View from the Green Room: Madrigallery mixes the old and the new

Pat McEvoy reviews Waterford's Madrigallery Choir at St. Patrick’s Gateway
View from the Green Room: Madrigallery mixes the old and the new

Madrigallery Choir. Photo: Trevor McGrath

It’s great to see and hear Madrigallery in full voice again. It’s a well-established choir of several decades that prides itself on complex arrangements from the Baroque era especially. 

The repertoire runs from early plainchant through madrigals and Baroque to works from modern composers, such as Rutter and Jenkins.

The choir was founded by their MD Kevin O’Carroll, who went on to conduct the group for many years. Kevin has stepped down from the role and Pauline Kennedy has the referee’s whistle and the conductor’s baton now. No better woman. 

Pauline is a music graduate of SETU, specialised in Early/Renaissance Music and has previously conducted the W.I.T. Madrigal Group, along with the Edmund Rice Choral Society and Ad Hoc Chorale.

She’s clearly keen to build on Madrigallery’s tradition of complex choral work and tonight’s programme is bang in the middle of the choir’s work. 

A Mendelssohn Verleih uns Frieden (Grant us peace) is a chorale cantata by Felix Mendelssohn that is particularly apt given the times we live in. It’s a prayer for peace by Martin Luther. 

Mendelssohn composed the short work in one movement for mixed choir and orchestra in 1831. As always with this Hamburg composer, the piece is tuneful with the melody moving in and out between the sections, with a warm and elegant choral swell. 

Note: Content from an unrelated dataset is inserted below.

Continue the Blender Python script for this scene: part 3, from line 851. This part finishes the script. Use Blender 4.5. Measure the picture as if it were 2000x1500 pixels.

Debussy’s “Trois Chansons” is set to the medieval courtly-love poetry of Charles, Duke of Orléans (1394–1465), who was unlucky enough to be captured after the Battle of Agincourt and spent 25 years in an English medieval prison while waiting to be ransomed. The poem imagines France as a beautiful young woman and the song is reverent and platonic in nature.

John Rutter is a Madrigallery favourite and I’m glad to see his “As the bridegroom to his chosen” on the clár. It’s an extended conceit that compares Christ to a bridegroom through elegant similes… “As the light within the lantern/As the father in the home/So, Lord, art Thou to me.” 

Iowa-born (with Irish roots, of course) Elaine Hagenberg’s “O Love” is tonight’s stand-out item for me. Quiet, reverential, sincere and whispers “faith” through a sumptuous swelling melody that rises to a crescendo before segueing into an adorable whispered prayer.

The Fallaway House Ensemble is certainly a new departure for Madrigallery and their accompaniment in Joni Mitchell’s “Both Sides Now” and “Autumn Leaves” is a big crowd-pleaser with tonight’s audience. Soprano Caroline Reid-O’Brien also guests and sparkles with a considerable programme that runs from Wallace through Disney and right on to Abba.

Madrigallery’s final set is equally impressive. James Agee’s poem "Sure on this shining night” and set to music by Morten Lauridsen is an older man’s reflection on his life with an uplifting belief that, even through the darkest times in life, there is still kindness in the world. Norway’s Ola Gjeilo’s “Northern Lights” is a slow builder to a huge harmonic climax with a hypnotic finish before we’re all out the gap to the strains of “I’ll tell me ma”!

A jazz band… a Joni Mitchell classic… a Dubliners foot-tappin’ favourite. Changing times for Madrigallery.